My parents visited me in Rome for a little over a week and during that time I realized how much I value my independence. Fortunately, I get along with my parents very well, but once you spend so much time with them after not seeing them face-to-face for months, it can become overwhelming.
After spring break, I knew that I wanted to go back to Amsterdam by myself, so I planned to go for the weekend after my parents left. I thought that I had it planned out perfectly – see my parents for a week, then have a whole weekend to decompress by myself. Little did I know that I would get into an argument with one of my closest friends here a few days before both me and my parents left.

I rely a lot on my parents when I am feeling overwhelmed and just bad in general, so once this situation arose, I did not want them to leave at all. I knew I still wanted to go to Amsterdam, but now I felt that I still wanted my parents with me. Unfortunately, they had to go home when they got their flight, so there was no way that they would be able to stay for longer. It was hard realizing that they would no longer be with me all the time and in person here, so that’s when I decided that I was still going to go to Amsterdam by myself. I already had it planned out, so what was the point in canceling if I already paid and knew that it could still be really fun for me.



The traveling part went pretty well, so I had high hopes, but once I got to my hostel, I had such a bad feeling about it. I immediately wanted to go home and not stay a second longer because I felt a bit scared and alone. I ended up sitting at a park nearby while freaking out and thinking about going to Berlin for the next day to see my friend who was also solo traveling. Thankfully, my aunt called me, and because of her love for me, she got me a hotel to stay in so I did not have to sleep at the hostel I chose – it was not suitable for a first time solo traveler like me, who was still unsure about her capabilities.
All of my worry disintegrated and I could not believe how kind she was to get me a hotel to stay in. Instead of sleeping above a grown man, I was able to have my own room and own space where I could decompress from all of my feelings from the past week.

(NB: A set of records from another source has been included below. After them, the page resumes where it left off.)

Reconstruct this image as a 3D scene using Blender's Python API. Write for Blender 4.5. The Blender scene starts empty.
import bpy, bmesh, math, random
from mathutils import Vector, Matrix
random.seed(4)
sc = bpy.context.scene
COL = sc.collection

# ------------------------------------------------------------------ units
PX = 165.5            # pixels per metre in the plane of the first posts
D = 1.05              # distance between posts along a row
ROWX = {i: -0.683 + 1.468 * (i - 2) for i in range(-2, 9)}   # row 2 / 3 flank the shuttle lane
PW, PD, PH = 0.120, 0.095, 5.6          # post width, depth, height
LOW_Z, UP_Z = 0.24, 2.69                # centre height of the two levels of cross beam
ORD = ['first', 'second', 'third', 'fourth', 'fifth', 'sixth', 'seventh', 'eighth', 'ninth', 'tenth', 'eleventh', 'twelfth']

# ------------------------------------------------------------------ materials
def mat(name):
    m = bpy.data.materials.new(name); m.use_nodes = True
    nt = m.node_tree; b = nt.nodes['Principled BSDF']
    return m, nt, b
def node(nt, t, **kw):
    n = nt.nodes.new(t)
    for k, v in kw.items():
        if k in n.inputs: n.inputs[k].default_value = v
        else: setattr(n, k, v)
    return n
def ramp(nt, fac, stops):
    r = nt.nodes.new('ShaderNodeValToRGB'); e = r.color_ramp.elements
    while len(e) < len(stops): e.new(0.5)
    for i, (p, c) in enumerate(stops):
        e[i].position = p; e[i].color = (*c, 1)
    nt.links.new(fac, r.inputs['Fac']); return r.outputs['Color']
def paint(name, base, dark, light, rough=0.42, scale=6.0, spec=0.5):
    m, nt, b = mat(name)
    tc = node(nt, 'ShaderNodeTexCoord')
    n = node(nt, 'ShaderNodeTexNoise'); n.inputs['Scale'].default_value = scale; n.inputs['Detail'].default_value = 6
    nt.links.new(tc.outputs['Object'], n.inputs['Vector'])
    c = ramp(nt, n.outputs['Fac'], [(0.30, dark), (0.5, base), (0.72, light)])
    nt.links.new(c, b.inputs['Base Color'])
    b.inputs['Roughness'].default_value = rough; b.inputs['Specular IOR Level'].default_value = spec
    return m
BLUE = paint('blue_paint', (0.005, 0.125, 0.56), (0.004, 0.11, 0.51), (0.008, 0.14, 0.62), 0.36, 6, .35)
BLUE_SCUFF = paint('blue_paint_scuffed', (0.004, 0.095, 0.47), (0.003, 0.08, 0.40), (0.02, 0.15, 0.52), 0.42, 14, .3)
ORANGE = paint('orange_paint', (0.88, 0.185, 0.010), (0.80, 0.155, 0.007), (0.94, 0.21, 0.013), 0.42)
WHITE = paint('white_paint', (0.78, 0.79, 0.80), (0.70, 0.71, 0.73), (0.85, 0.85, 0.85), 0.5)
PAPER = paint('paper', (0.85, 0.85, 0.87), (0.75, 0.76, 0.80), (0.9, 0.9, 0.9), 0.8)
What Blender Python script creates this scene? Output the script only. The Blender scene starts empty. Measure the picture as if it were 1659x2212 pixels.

I felt like new and the next day I had one of the best days I have had while abroad. I rented a bike and rode around all of Amsterdam the entire day. I went to both of the beautiful parks near the heart of Amsterdam and I felt like I was home. I have never felt this way about a place, and it really made me feel so much more comfortable about being somewhere I was not very familiar with by myself.



When I went on the MigrantTour with Nadia, I got to have a new perspective on how people feel when moving to a new country and not being familiar with it. Obviously, I have never had to move somewhere entirely new and have to adjust to it as the people who have to uproot their entire lives to come somewhere else, but I had a feeling of being somewhere alone and by myself. I can’t even imagine how people who suddenly must migrate to a whole new place feel, and it must be terrifying to start off. It just takes some time to adjust and get used to it, and while it may be very hard, asking for help in any way always is a benefit.
Traveling alone is one of the best ways to start to adjust to living by yourself, and while it is nothing compared to moving across the globe, it gives you a taste of it. I do not want to compare my solo travel to migrants since they are not comparable, but having a bit of that experience may help to get you ready to do more solo things.